▸ WHAT TO DO: Copy out the lines of the records below, and only those lines, from the one with "Reconstruct this image" through the one with "from mathutils import Vector, Matrix, noise", exactly as they appear.

▸ DATA EXCERPTS:
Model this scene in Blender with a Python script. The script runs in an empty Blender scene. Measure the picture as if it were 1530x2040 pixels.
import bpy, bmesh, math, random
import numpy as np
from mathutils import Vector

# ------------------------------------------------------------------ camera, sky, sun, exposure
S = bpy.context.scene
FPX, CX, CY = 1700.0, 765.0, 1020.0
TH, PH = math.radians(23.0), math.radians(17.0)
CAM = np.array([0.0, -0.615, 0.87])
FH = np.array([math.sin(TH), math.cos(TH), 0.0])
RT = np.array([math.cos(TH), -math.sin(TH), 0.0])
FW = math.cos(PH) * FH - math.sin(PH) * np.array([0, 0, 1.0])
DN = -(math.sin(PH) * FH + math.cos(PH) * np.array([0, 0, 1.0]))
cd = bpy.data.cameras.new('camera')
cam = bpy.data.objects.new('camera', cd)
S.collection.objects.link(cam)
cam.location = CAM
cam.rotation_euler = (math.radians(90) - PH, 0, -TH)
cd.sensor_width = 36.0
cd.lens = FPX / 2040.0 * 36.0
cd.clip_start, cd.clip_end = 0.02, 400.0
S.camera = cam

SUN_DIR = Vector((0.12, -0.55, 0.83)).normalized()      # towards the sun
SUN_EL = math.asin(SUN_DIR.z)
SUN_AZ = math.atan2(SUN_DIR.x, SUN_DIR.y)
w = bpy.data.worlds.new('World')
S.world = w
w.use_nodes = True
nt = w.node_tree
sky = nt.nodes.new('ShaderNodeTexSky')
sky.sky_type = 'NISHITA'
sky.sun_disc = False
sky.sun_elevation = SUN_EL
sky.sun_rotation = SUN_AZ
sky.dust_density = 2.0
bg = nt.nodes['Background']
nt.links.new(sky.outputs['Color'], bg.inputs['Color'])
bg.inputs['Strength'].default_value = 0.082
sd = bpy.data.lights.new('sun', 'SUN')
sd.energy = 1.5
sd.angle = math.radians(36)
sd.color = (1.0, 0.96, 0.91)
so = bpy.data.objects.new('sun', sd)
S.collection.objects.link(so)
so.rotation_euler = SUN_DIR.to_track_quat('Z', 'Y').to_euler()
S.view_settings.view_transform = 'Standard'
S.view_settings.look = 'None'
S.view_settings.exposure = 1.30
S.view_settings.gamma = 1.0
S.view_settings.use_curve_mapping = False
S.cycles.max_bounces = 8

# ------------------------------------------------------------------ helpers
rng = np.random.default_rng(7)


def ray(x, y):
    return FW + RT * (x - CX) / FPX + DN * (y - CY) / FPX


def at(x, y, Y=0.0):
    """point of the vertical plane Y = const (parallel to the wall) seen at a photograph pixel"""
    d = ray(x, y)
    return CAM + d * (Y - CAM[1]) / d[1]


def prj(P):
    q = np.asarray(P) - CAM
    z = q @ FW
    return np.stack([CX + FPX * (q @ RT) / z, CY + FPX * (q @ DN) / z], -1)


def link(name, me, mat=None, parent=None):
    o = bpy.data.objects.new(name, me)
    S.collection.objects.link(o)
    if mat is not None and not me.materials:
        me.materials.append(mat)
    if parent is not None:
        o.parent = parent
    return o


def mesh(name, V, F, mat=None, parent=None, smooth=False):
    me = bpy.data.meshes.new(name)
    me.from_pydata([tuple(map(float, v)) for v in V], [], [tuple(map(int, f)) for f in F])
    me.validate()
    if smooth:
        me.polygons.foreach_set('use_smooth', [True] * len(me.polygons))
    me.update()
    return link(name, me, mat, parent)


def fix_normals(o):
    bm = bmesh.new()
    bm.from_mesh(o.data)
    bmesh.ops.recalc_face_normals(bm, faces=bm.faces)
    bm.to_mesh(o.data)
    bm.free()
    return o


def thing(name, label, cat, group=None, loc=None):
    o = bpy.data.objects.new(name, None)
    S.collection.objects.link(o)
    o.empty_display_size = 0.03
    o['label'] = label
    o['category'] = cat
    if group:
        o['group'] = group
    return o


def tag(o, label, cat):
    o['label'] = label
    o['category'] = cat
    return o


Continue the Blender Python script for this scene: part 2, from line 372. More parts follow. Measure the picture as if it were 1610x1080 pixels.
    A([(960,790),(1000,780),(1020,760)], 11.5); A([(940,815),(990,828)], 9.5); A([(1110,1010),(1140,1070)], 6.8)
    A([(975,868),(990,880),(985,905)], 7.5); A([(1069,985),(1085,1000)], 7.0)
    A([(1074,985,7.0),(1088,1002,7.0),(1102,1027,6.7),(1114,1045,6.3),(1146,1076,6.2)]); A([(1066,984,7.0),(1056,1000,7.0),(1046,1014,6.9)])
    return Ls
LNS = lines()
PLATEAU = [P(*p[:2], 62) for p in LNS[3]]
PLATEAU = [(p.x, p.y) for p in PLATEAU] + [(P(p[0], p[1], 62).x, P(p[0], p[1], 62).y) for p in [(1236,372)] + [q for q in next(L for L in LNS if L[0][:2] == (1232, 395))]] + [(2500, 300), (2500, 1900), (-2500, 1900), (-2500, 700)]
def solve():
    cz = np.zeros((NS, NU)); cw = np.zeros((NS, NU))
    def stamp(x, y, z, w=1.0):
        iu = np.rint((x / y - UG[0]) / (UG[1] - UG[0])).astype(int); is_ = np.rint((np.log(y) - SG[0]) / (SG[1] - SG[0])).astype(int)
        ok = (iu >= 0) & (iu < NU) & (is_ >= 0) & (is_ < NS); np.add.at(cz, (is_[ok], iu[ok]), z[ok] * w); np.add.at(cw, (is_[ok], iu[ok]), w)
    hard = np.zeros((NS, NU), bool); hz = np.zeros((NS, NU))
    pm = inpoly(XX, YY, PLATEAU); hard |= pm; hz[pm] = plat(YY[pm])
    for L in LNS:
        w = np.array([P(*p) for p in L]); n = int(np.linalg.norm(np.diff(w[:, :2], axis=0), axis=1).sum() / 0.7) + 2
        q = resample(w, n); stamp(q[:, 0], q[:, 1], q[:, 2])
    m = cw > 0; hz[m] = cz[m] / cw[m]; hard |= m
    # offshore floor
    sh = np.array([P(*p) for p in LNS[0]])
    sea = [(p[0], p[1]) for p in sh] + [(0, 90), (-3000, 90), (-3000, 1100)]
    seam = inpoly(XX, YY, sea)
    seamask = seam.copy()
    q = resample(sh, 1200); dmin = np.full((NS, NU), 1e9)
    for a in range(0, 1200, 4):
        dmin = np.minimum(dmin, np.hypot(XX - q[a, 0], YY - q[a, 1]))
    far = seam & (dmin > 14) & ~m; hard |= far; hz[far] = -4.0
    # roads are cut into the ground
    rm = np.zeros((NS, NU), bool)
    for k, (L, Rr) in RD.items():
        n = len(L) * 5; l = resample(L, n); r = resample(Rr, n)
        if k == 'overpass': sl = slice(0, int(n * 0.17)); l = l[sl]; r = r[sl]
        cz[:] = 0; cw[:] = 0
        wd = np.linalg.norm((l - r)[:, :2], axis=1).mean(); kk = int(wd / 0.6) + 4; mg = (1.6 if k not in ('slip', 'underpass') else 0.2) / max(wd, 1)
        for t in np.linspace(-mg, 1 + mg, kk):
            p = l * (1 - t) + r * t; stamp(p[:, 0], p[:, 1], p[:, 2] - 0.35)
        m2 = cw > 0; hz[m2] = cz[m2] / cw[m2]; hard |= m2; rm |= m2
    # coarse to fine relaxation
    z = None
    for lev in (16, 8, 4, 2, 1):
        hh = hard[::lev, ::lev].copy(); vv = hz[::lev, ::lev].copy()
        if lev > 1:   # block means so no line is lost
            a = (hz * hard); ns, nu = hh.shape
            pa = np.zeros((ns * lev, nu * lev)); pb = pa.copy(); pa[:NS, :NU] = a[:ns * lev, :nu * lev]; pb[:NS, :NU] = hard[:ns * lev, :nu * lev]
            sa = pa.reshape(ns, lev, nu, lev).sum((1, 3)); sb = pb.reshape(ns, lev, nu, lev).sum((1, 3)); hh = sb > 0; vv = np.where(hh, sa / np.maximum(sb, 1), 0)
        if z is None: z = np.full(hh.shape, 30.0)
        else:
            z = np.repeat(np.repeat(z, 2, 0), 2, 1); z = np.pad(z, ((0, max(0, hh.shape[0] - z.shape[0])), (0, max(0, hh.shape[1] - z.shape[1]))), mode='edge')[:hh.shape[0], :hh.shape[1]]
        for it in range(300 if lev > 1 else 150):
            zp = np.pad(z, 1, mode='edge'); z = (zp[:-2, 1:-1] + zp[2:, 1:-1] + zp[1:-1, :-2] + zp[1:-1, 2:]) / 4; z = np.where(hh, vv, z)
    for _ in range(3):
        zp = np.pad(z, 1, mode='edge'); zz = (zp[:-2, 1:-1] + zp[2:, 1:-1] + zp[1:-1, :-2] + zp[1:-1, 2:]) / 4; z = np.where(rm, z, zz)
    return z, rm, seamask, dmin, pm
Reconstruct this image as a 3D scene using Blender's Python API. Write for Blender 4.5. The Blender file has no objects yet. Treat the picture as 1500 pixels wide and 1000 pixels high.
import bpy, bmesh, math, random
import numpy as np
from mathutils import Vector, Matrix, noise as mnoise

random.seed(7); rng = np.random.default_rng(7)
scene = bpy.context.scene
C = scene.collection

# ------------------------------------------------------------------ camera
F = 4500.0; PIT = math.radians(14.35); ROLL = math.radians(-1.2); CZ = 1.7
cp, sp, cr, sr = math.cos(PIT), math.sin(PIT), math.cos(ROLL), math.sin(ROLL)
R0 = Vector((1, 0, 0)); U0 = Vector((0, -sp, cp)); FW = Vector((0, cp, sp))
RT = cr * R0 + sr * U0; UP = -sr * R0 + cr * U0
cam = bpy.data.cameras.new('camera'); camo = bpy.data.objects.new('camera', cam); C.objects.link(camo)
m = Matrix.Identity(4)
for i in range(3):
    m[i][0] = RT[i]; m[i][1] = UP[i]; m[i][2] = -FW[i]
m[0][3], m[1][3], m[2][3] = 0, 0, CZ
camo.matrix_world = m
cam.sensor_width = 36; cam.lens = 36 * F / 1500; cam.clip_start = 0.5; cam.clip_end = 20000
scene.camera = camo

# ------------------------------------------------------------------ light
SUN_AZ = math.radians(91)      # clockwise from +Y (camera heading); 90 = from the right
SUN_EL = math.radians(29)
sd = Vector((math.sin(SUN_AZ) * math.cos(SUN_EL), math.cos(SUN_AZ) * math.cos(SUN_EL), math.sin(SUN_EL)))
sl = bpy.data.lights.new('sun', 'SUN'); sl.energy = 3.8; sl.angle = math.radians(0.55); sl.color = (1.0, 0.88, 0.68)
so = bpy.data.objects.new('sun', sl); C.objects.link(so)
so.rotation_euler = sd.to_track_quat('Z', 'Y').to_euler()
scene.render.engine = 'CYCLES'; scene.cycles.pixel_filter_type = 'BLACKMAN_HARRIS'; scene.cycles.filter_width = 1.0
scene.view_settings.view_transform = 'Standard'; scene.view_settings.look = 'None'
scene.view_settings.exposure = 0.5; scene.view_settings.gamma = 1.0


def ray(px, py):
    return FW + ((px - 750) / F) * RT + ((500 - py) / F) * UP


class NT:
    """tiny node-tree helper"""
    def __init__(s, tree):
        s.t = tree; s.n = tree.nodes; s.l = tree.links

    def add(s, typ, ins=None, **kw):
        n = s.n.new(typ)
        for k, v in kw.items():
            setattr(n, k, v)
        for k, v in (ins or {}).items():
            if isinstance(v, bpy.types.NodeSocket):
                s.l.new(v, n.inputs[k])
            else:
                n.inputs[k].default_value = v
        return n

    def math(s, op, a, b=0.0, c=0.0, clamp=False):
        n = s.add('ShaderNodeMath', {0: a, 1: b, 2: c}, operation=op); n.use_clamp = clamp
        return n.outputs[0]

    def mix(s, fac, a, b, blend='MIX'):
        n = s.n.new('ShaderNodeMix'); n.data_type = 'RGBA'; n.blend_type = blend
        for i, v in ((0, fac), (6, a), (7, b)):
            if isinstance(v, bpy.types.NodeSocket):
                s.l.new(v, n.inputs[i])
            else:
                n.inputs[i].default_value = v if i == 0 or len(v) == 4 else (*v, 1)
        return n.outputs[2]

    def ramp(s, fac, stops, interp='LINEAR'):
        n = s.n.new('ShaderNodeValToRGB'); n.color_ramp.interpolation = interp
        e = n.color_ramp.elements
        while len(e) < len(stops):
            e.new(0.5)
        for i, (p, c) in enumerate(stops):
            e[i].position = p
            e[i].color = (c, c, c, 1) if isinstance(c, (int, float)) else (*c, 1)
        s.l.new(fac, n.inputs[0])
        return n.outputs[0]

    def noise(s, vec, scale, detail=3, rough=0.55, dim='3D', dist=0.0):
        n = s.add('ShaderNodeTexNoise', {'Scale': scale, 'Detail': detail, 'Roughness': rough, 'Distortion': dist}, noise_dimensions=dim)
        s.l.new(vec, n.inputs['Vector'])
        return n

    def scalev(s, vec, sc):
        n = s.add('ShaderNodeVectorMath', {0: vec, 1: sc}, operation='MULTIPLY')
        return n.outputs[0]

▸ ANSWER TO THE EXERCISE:
Reconstruct this image as a 3D scene using Blender's Python API. Write for Blender 4.5. The Blender file has no objects yet. Treat the picture as 1500 pixels wide and 1000 pixels high.
import bpy, bmesh, math, random
import numpy as np
from mathutils import Vector, Matrix, noise as mnoise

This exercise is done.